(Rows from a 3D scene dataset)
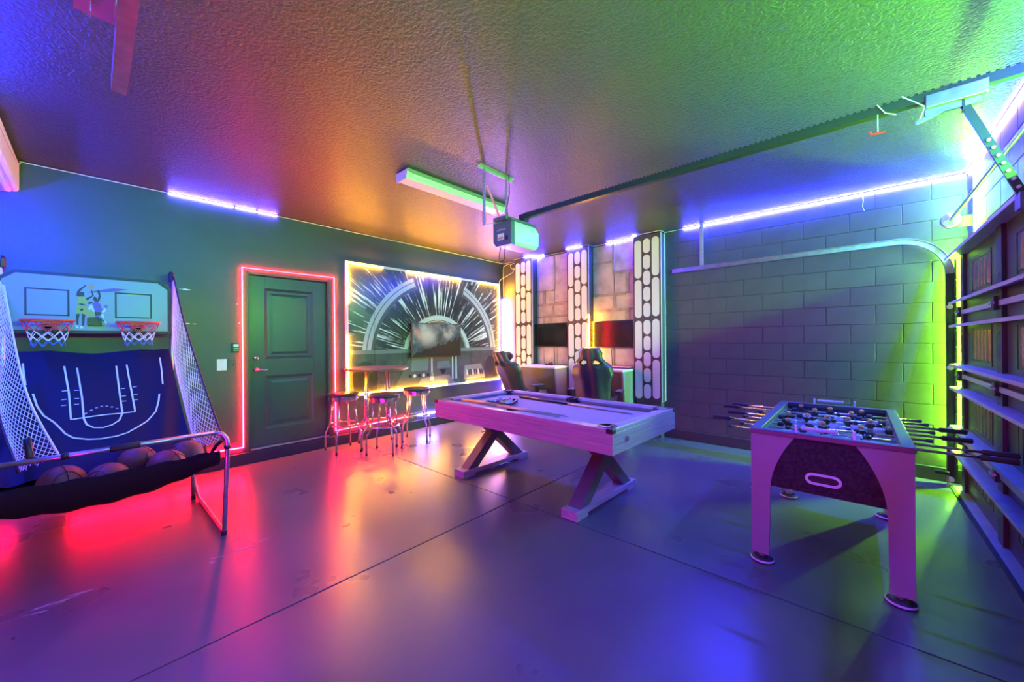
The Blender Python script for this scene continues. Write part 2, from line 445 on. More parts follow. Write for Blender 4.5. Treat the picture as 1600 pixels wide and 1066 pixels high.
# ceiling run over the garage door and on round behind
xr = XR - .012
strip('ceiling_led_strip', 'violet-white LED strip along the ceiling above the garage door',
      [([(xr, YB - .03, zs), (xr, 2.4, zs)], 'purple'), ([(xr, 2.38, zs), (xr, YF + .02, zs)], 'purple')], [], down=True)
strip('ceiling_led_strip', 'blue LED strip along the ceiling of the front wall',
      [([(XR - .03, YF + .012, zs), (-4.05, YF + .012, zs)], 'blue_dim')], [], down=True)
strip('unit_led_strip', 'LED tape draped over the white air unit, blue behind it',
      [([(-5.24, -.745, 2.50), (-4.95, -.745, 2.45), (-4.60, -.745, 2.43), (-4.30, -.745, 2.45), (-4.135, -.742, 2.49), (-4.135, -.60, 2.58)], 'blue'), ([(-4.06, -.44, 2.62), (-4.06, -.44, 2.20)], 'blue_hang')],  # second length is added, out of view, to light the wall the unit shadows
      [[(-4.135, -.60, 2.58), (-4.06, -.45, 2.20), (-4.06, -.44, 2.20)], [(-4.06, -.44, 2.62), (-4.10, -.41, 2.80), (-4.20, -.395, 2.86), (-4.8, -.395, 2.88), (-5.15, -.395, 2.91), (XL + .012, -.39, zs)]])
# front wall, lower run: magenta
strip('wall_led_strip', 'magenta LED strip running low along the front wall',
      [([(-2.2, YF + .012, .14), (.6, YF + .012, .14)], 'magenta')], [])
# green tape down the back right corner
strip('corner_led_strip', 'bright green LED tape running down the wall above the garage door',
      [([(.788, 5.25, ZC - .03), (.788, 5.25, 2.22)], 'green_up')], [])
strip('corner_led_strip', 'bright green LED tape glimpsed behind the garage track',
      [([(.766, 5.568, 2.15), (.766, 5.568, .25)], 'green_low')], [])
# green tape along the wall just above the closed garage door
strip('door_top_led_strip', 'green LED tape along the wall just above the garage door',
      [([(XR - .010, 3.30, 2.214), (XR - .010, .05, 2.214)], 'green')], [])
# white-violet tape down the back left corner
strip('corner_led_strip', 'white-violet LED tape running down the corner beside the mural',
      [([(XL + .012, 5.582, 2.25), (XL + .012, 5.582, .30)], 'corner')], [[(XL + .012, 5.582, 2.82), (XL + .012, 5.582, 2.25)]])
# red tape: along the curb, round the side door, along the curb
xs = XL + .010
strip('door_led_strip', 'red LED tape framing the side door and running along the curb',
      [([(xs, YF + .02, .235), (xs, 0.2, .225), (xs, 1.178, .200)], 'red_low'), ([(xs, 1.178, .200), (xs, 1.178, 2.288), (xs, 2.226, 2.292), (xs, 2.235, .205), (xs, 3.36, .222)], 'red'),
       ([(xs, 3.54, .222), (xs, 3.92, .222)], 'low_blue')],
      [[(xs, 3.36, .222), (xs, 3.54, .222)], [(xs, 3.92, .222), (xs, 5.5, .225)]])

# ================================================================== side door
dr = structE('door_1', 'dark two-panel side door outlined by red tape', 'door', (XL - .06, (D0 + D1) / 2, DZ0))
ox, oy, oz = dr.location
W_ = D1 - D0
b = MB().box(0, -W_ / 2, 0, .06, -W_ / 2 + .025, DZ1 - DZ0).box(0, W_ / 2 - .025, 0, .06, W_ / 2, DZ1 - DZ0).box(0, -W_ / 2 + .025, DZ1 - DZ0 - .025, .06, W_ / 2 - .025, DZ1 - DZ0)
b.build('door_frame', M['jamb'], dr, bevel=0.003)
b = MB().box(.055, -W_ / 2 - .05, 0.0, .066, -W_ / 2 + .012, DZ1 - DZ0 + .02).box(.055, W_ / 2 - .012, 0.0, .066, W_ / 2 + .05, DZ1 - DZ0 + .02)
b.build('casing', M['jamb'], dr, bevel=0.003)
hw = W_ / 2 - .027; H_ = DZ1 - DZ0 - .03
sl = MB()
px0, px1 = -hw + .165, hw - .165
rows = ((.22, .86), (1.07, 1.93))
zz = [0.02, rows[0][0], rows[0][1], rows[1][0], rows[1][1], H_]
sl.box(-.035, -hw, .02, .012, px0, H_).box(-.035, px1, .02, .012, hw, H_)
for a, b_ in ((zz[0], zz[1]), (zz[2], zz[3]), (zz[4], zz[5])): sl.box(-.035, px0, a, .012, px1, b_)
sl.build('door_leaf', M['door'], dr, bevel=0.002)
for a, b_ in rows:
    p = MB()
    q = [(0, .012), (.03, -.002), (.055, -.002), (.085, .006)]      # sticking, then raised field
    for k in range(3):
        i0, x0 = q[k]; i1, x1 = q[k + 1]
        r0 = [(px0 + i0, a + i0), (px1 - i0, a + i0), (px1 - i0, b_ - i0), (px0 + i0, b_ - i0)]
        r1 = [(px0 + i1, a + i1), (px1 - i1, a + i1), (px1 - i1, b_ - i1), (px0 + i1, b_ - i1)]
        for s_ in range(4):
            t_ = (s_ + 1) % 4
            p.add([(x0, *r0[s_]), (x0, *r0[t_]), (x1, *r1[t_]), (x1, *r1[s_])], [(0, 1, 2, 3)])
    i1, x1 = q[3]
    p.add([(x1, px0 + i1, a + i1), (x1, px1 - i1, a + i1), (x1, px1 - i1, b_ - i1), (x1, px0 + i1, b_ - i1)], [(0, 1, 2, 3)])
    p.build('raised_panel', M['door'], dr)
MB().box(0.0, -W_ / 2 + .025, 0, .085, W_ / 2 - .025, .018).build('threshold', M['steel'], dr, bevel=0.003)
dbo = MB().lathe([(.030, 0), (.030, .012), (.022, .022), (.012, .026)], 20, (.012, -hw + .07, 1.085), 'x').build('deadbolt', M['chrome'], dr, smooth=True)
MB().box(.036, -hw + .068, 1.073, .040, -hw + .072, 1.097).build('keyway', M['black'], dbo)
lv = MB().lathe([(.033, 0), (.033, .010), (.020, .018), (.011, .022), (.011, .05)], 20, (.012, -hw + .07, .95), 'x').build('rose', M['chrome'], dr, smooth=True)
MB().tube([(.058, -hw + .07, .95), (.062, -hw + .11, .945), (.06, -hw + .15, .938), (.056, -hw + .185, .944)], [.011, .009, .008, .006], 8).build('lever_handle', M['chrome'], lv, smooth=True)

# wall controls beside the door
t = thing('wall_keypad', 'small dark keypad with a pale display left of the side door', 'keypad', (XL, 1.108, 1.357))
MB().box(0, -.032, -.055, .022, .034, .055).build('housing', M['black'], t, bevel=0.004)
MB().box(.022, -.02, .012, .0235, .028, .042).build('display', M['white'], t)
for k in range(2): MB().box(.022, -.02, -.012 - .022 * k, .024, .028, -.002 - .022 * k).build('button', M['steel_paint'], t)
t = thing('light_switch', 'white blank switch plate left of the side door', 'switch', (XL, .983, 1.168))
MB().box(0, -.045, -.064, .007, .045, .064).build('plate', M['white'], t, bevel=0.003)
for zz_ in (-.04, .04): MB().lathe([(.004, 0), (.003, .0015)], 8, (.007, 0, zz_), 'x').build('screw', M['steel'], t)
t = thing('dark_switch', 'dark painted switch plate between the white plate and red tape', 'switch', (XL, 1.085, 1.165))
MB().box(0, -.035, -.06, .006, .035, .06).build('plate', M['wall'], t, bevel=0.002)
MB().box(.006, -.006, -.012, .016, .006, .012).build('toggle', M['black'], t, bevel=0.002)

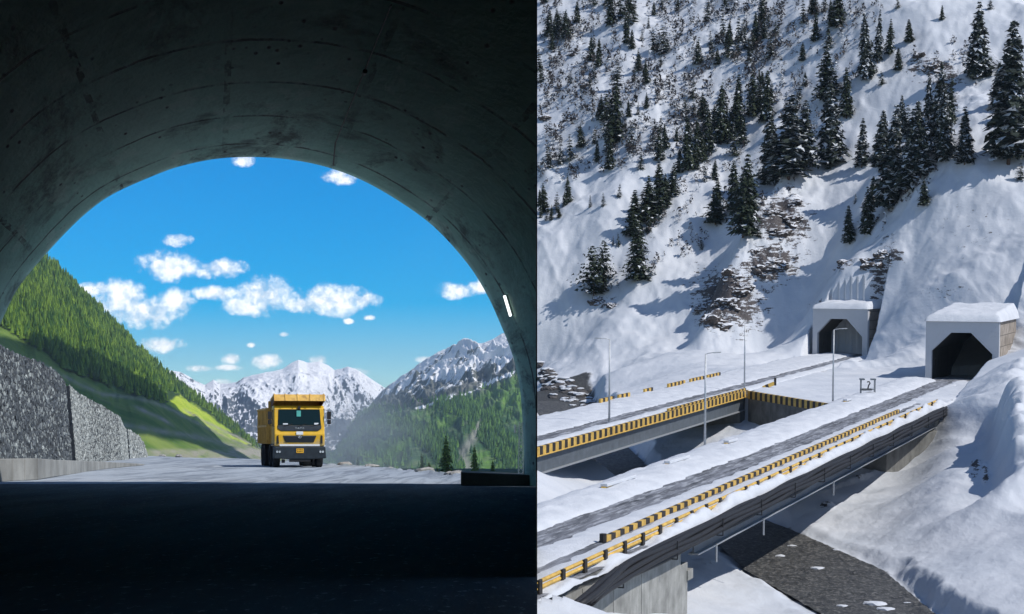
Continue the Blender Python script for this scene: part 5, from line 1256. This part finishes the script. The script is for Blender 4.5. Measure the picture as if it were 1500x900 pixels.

Requirements: All entries must be written out again exactly as given, with no pictures in the copy.

Response below:
The Blender Python script for this scene continues. Write part 2, from line 445 on. More parts follow. Write for Blender 4.5. Treat the picture as 1600 pixels wide and 1066 pixels high.
# ceiling run over the garage door and on round behind
xr = XR - .012
strip('ceiling_led_strip', 'violet-white LED strip along the ceiling above the garage door',
      [([(xr, YB - .03, zs), (xr, 2.4, zs)], 'purple'), ([(xr, 2.38, zs), (xr, YF + .02, zs)], 'purple')], [], down=True)
strip('ceiling_led_strip', 'blue LED strip along the ceiling of the front wall',
      [([(XR - .03, YF + .012, zs), (-4.05, YF + .012, zs)], 'blue_dim')], [], down=True)
strip('unit_led_strip', 'LED tape draped over the white air unit, blue behind it',
      [([(-5.24, -.745, 2.50), (-4.95, -.745, 2.45), (-4.60, -.745, 2.43), (-4.30, -.745, 2.45), (-4.135, -.742, 2.49), (-4.135, -.60, 2.58)], 'blue'), ([(-4.06, -.44, 2.62), (-4.06, -.44, 2.20)], 'blue_hang')],  # second length is added, out of view, to light the wall the unit shadows
      [[(-4.135, -.60, 2.58), (-4.06, -.45, 2.20), (-4.06, -.44, 2.20)], [(-4.06, -.44, 2.62), (-4.10, -.41, 2.80), (-4.20, -.395, 2.86), (-4.8, -.395, 2.88), (-5.15, -.395, 2.91), (XL + .012, -.39, zs)]])
# front wall, lower run: magenta
strip('wall_led_strip', 'magenta LED strip running low along the front wall',
      [([(-2.2, YF + .012, .14), (.6, YF + .012, .14)], 'magenta')], [])
# green tape down the back right corner
strip('corner_led_strip', 'bright green LED tape running down the wall above the garage door',
      [([(.788, 5.25, ZC - .03), (.788, 5.25, 2.22)], 'green_up')], [])
strip('corner_led_strip', 'bright green LED tape glimpsed behind the garage track',
      [([(.766, 5.568, 2.15), (.766, 5.568, .25)], 'green_low')], [])
# green tape along the wall just above the closed garage door
strip('door_top_led_strip', 'green LED tape along the wall just above the garage door',
      [([(XR - .010, 3.30, 2.214), (XR - .010, .05, 2.214)], 'green')], [])
# white-violet tape down the back left corner
strip('corner_led_strip', 'white-violet LED tape running down the corner beside the mural',
      [([(XL + .012, 5.582, 2.25), (XL + .012, 5.582, .30)], 'corner')], [[(XL + .012, 5.582, 2.82), (XL + .012, 5.582, 2.25)]])
# red tape: along the curb, round the side door, along the curb
xs = XL + .010
strip('door_led_strip', 'red LED tape framing the side door and running along the curb',
      [([(xs, YF + .02, .235), (xs, 0.2, .225), (xs, 1.178, .200)], 'red_low'), ([(xs, 1.178, .200), (xs, 1.178, 2.288), (xs, 2.226, 2.292), (xs, 2.235, .205), (xs, 3.36, .222)], 'red'),
       ([(xs, 3.54, .222), (xs, 3.92, .222)], 'low_blue')],
      [[(xs, 3.36, .222), (xs, 3.54, .222)], [(xs, 3.92, .222), (xs, 5.5, .225)]])

# ================================================================== side door
dr = structE('door_1', 'dark two-panel side door outlined by red tape', 'door', (XL - .06, (D0 + D1) / 2, DZ0))
ox, oy, oz = dr.location
W_ = D1 - D0
b = MB().box(0, -W_ / 2, 0, .06, -W_ / 2 + .025, DZ1 - DZ0).box(0, W_ / 2 - .025, 0, .06, W_ / 2, DZ1 - DZ0).box(0, -W_ / 2 + .025, DZ1 - DZ0 - .025, .06, W_ / 2 - .025, DZ1 - DZ0)
b.build('door_frame', M['jamb'], dr, bevel=0.003)
b = MB().box(.055, -W_ / 2 - .05, 0.0, .066, -W_ / 2 + .012, DZ1 - DZ0 + .02).box(.055, W_ / 2 - .012, 0.0, .066, W_ / 2 + .05, DZ1 - DZ0 + .02)
b.build('casing', M['jamb'], dr, bevel=0.003)
hw = W_ / 2 - .027; H_ = DZ1 - DZ0 - .03
sl = MB()
px0, px1 = -hw + .165, hw - .165
rows = ((.22, .86), (1.07, 1.93))
zz = [0.02, rows[0][0], rows[0][1], rows[1][0], rows[1][1], H_]
sl.box(-.035, -hw, .02, .012, px0, H_).box(-.035, px1, .02, .012, hw, H_)
for a, b_ in ((zz[0], zz[1]), (zz[2], zz[3]), (zz[4], zz[5])): sl.box(-.035, px0, a, .012, px1, b_)
sl.build('door_leaf', M['door'], dr, bevel=0.002)
for a, b_ in rows:
    p = MB()
    q = [(0, .012), (.03, -.002), (.055, -.002), (.085, .006)]      # sticking, then raised field
    for k in range(3):
        i0, x0 = q[k]; i1, x1 = q[k + 1]
        r0 = [(px0 + i0, a + i0), (px1 - i0, a + i0), (px1 - i0, b_ - i0), (px0 + i0, b_ - i0)]
        r1 = [(px0 + i1, a + i1), (px1 - i1, a + i1), (px1 - i1, b_ - i1), (px0 + i1, b_ - i1)]
        for s_ in range(4):
            t_ = (s_ + 1) % 4
            p.add([(x0, *r0[s_]), (x0, *r0[t_]), (x1, *r1[t_]), (x1, *r1[s_])], [(0, 1, 2, 3)])
    i1, x1 = q[3]
    p.add([(x1, px0 + i1, a + i1), (x1, px1 - i1, a + i1), (x1, px1 - i1, b_ - i1), (x1, px0 + i1, b_ - i1)], [(0, 1, 2, 3)])
    p.build('raised_panel', M['door'], dr)
MB().box(0.0, -W_ / 2 + .025, 0, .085, W_ / 2 - .025, .018).build('threshold', M['steel'], dr, bevel=0.003)
dbo = MB().lathe([(.030, 0), (.030, .012), (.022, .022), (.012, .026)], 20, (.012, -hw + .07, 1.085), 'x').build('deadbolt', M['chrome'], dr, smooth=True)
MB().box(.036, -hw + .068, 1.073, .040, -hw + .072, 1.097).build('keyway', M['black'], dbo)
lv = MB().lathe([(.033, 0), (.033, .010), (.020, .018), (.011, .022), (.011, .05)], 20, (.012, -hw + .07, .95), 'x').build('rose', M['chrome'], dr, smooth=True)
MB().tube([(.058, -hw + .07, .95), (.062, -hw + .11, .945), (.06, -hw + .15, .938), (.056, -hw + .185, .944)], [.011, .009, .008, .006], 8).build('lever_handle', M['chrome'], lv, smooth=True)

# wall controls beside the door
t = thing('wall_keypad', 'small dark keypad with a pale display left of the side door', 'keypad', (XL, 1.108, 1.357))
MB().box(0, -.032, -.055, .022, .034, .055).build('housing', M['black'], t, bevel=0.004)
MB().box(.022, -.02, .012, .0235, .028, .042).build('display', M['white'], t)
for k in range(2): MB().box(.022, -.02, -.012 - .022 * k, .024, .028, -.002 - .022 * k).build('button', M['steel_paint'], t)
t = thing('light_switch', 'white blank switch plate left of the side door', 'switch', (XL, .983, 1.168))
MB().box(0, -.045, -.064, .007, .045, .064).build('plate', M['white'], t, bevel=0.003)
for zz_ in (-.04, .04): MB().lathe([(.004, 0), (.003, .0015)], 8, (.007, 0, zz_), 'x').build('screw', M['steel'], t)
t = thing('dark_switch', 'dark painted switch plate between the white plate and red tape', 'switch', (XL, 1.085, 1.165))
MB().box(0, -.035, -.06, .006, .035, .06).build('plate', M['wall'], t, bevel=0.002)
MB().box(.006, -.006, -.012, .016, .006, .012).build('toggle', M['black'], t, bevel=0.002)

Continue the Blender Python script for this scene: part 5, from line 1256. This part finishes the script. The script is for Blender 4.5. Measure the picture as if it were 1500x900 pixels.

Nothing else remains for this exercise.